— START OF Given material —
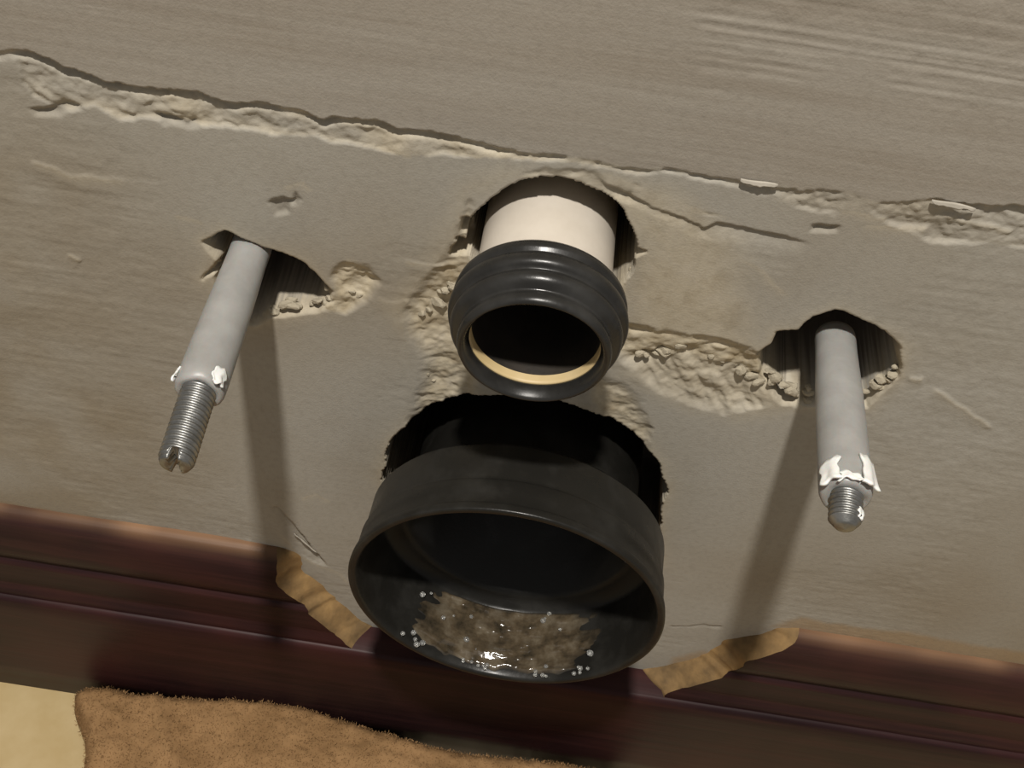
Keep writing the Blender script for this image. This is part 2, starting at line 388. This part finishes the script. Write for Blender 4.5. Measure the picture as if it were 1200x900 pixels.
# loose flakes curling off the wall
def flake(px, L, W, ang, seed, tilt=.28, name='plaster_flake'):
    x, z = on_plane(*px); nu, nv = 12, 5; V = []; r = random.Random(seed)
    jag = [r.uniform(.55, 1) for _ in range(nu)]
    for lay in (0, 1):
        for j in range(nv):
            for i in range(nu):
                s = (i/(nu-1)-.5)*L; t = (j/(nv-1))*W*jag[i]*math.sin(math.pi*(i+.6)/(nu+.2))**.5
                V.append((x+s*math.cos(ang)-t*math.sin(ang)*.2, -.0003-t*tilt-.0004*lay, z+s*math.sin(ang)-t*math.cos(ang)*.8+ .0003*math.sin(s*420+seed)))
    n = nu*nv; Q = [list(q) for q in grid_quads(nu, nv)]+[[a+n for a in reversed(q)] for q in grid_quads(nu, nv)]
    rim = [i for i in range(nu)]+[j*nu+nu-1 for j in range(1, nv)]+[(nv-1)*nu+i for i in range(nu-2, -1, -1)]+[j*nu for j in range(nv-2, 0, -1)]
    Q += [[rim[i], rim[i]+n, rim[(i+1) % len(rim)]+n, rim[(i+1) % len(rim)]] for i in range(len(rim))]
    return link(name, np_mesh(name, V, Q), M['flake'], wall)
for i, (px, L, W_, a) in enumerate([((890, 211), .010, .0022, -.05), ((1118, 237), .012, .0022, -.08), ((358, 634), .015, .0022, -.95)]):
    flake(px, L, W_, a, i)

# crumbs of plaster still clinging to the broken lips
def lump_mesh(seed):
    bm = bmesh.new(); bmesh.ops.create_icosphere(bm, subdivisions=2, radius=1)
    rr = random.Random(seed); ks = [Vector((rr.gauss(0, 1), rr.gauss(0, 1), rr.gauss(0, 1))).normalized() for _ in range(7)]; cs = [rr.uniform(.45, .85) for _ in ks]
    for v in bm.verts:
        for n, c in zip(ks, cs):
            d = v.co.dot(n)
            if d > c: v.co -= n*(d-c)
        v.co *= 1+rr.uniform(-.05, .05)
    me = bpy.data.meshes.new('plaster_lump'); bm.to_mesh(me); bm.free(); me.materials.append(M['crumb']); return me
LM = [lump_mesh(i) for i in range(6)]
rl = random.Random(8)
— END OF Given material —
◆ Directive
Give again, exactly, the lines from the start of the data through the one holding "flake(px, L, W_, a, i)"; omit the pictures.

◆ Result of the exercise
Keep writing the Blender script for this image. This is part 2, starting at line 388. This part finishes the script. Write for Blender 4.5. Measure the picture as if it were 1200x900 pixels.
# loose flakes curling off the wall
def flake(px, L, W, ang, seed, tilt=.28, name='plaster_flake'):
    x, z = on_plane(*px); nu, nv = 12, 5; V = []; r = random.Random(seed)
    jag = [r.uniform(.55, 1) for _ in range(nu)]
    for lay in (0, 1):
        for j in range(nv):
            for i in range(nu):
                s = (i/(nu-1)-.5)*L; t = (j/(nv-1))*W*jag[i]*math.sin(math.pi*(i+.6)/(nu+.2))**.5
                V.append((x+s*math.cos(ang)-t*math.sin(ang)*.2, -.0003-t*tilt-.0004*lay, z+s*math.sin(ang)-t*math.cos(ang)*.8+ .0003*math.sin(s*420+seed)))
    n = nu*nv; Q = [list(q) for q in grid_quads(nu, nv)]+[[a+n for a in reversed(q)] for q in grid_quads(nu, nv)]
    rim = [i for i in range(nu)]+[j*nu+nu-1 for j in range(1, nv)]+[(nv-1)*nu+i for i in range(nu-2, -1, -1)]+[j*nu for j in range(nv-2, 0, -1)]
    Q += [[rim[i], rim[i]+n, rim[(i+1) % len(rim)]+n, rim[(i+1) % len(rim)]] for i in range(len(rim))]
    return link(name, np_mesh(name, V, Q), M['flake'], wall)
for i, (px, L, W_, a) in enumerate([((890, 211), .010, .0022, -.05), ((1118, 237), .012, .0022, -.08), ((358, 634), .015, .0022, -.95)]):
    flake(px, L, W_, a, i)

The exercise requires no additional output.